Sunday, March 20, 2011

Week 8 - Personal


This week has been a good week for me. I have been in my placement a lot and I feel like I am learning a lot of Finnish and the children are a lot more aware of me. The children are a lot more responsive to me when I speak, and they are very encouraging when I attempt to speak Finnish! They are helping me to learn Finnish, and I feel that this is very interesting as I feel like the roles have been reversed, where I am the student, and the children are my teachers. The children also make more of an effort to include me in their play, and they are making an effort to speak and learn English with me. For example if I was sitting at a table, the children would bring their games to me, so as to include me. The first time that the children did this, I was pleasantly surprised but immediately interacted with them. I feel like I have progressed a lot personally since arriving in Finland. I feel that before I arrived in Finland I was quite narrow minded about the Finnish language.

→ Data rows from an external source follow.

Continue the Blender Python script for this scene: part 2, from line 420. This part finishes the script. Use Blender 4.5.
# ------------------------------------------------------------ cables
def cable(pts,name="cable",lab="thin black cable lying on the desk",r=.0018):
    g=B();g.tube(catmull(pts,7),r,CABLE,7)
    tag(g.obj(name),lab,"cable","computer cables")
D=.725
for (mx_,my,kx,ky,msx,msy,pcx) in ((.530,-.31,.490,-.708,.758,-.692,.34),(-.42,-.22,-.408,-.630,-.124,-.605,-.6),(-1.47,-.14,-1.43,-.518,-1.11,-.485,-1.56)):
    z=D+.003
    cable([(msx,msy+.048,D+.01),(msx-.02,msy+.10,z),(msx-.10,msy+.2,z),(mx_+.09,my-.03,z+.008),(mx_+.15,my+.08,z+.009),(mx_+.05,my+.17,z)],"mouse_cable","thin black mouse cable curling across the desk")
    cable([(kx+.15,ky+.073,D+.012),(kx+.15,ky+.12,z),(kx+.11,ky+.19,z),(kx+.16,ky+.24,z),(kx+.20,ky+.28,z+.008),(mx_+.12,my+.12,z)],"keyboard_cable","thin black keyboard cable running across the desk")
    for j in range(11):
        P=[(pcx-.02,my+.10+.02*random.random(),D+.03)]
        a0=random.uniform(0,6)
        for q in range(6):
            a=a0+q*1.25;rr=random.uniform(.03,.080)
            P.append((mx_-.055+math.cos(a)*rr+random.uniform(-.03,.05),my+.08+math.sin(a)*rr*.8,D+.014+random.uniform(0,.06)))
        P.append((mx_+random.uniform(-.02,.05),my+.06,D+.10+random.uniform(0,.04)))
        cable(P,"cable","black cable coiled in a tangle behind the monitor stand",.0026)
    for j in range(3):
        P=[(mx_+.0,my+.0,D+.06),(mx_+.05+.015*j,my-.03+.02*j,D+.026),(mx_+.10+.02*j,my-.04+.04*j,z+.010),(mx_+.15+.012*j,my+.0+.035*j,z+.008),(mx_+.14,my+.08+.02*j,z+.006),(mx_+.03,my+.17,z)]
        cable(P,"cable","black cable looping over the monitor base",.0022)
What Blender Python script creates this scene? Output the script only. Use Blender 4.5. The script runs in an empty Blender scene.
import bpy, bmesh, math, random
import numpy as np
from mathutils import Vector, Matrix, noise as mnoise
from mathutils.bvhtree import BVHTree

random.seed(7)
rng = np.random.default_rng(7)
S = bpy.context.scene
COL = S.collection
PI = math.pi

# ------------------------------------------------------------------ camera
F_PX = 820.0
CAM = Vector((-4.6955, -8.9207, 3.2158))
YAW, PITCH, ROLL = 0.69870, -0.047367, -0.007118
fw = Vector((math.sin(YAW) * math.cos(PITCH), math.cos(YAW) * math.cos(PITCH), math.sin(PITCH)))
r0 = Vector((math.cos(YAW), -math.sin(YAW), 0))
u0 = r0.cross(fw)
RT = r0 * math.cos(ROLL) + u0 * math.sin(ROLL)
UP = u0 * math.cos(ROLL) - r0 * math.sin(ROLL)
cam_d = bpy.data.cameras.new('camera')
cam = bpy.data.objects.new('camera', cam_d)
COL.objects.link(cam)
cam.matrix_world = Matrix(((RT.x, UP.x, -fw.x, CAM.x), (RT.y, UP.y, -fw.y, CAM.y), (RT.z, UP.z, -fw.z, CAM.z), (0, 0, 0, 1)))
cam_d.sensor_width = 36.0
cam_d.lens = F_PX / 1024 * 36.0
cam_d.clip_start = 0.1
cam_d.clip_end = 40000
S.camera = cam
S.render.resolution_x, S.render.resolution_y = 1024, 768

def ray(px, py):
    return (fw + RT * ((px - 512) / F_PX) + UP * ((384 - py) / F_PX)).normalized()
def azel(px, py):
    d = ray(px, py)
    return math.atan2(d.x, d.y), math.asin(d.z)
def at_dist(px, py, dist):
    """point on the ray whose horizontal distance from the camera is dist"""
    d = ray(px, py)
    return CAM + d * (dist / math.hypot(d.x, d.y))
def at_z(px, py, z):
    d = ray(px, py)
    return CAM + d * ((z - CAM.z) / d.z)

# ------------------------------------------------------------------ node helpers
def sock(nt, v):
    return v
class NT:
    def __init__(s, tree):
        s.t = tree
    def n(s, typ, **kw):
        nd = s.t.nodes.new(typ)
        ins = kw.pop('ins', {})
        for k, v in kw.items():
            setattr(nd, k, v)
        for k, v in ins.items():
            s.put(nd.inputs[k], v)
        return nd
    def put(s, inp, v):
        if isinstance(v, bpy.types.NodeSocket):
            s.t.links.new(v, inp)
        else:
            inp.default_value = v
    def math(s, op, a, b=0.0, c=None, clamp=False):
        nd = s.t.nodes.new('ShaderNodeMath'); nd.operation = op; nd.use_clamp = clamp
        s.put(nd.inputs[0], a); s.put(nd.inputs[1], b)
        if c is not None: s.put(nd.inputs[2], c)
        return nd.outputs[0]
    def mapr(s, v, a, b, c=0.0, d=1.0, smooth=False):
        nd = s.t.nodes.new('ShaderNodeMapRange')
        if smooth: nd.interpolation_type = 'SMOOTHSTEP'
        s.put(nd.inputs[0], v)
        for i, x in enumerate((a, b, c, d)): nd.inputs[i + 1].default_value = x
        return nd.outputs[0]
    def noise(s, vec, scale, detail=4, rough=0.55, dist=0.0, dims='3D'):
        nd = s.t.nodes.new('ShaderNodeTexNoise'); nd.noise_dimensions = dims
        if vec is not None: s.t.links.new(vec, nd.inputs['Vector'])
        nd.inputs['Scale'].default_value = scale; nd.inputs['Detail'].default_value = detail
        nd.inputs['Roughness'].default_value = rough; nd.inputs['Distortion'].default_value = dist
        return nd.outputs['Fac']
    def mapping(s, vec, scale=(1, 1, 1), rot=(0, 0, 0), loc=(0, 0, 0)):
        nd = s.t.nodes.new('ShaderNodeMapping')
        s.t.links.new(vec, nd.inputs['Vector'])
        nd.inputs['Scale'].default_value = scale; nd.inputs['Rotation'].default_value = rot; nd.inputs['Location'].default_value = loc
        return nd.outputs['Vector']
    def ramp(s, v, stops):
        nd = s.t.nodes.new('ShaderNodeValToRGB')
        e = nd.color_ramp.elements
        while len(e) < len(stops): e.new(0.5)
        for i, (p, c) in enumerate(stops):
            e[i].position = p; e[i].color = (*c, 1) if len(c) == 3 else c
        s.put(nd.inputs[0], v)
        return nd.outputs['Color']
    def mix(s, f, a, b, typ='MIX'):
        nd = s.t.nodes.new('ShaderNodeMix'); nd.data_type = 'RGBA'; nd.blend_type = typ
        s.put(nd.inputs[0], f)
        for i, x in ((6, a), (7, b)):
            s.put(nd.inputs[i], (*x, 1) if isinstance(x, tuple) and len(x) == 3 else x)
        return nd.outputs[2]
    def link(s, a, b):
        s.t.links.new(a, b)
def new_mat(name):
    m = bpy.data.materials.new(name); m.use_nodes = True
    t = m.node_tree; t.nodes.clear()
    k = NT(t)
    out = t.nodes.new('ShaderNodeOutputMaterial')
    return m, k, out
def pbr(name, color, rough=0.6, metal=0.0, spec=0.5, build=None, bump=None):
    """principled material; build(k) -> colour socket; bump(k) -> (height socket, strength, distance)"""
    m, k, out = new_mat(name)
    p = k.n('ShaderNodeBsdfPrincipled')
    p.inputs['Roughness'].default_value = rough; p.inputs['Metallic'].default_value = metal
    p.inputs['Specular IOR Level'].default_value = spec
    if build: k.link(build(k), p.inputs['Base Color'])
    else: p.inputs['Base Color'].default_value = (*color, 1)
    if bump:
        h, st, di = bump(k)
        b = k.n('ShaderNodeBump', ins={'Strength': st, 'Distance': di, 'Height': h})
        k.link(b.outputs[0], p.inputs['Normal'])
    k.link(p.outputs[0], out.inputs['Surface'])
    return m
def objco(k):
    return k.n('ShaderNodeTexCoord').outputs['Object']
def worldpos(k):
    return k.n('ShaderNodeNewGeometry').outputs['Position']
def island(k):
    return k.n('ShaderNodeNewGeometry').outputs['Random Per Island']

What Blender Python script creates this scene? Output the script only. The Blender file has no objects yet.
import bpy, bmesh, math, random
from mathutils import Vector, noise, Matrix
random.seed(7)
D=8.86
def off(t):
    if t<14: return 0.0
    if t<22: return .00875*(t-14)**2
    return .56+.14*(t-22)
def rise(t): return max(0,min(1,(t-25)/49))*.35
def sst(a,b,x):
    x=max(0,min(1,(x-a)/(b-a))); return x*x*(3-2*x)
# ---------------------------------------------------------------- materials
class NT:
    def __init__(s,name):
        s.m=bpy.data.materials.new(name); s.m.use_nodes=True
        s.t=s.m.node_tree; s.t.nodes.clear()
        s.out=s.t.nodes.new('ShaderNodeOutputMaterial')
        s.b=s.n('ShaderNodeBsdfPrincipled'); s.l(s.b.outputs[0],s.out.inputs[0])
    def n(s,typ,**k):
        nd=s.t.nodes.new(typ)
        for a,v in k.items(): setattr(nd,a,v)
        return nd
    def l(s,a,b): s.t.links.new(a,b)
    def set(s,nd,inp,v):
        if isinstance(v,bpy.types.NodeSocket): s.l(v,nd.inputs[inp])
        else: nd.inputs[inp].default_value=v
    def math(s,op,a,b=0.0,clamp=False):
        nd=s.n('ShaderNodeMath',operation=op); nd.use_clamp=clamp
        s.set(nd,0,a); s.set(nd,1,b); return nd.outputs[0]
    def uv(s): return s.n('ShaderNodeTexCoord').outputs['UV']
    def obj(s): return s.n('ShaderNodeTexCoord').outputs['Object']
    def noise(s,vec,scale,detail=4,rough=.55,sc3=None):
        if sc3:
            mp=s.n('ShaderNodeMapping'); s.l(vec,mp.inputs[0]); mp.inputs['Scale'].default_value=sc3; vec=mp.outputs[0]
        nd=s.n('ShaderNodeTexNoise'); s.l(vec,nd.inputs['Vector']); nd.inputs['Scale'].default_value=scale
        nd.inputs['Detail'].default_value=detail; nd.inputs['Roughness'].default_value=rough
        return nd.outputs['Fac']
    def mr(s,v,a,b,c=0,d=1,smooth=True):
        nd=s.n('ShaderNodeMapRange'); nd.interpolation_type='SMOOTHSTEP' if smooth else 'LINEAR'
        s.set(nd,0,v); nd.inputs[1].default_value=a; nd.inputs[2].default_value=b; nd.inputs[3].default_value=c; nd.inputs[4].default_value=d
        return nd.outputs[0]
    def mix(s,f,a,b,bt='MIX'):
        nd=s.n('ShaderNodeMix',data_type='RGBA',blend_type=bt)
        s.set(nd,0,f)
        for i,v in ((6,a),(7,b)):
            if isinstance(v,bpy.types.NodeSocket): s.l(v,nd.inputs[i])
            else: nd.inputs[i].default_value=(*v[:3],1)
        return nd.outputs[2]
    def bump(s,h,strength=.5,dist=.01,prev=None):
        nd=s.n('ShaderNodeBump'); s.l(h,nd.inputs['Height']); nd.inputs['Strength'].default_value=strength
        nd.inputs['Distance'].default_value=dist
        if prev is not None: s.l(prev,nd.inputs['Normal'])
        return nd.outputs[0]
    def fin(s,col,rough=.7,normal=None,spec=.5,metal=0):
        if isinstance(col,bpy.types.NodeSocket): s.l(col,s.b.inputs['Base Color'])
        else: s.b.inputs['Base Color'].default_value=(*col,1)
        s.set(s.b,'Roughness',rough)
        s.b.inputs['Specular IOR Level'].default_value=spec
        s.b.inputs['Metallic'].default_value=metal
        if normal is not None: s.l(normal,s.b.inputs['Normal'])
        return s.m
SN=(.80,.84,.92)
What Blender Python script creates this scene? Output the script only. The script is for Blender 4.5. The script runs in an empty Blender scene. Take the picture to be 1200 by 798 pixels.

I felt that I didn’t need to learn a lot of Finnish because everyone would speak English. I now understand the importance of making an effort to speak someone’s native language with them, and the effort is appreciated. I also find it interesting to see how I can interact with the children with the language barrier, however now I am finding it a lot easier as the children know me better. I can now understand that I am not the only one with the language barrier, and that the children also have a language barrier with me. However, the children and I are making an equal effort to interact with each other, and teach each other about our language. I feel that this experience will influence me in my future placements. I feel that perhaps there is too much emphasises on what is said in a setting, rather than a person’s body language or their actions. I feel like I know these children and their personalities because of our interaction through play. Therefore, I feel that I am also learning through play, and not just the children.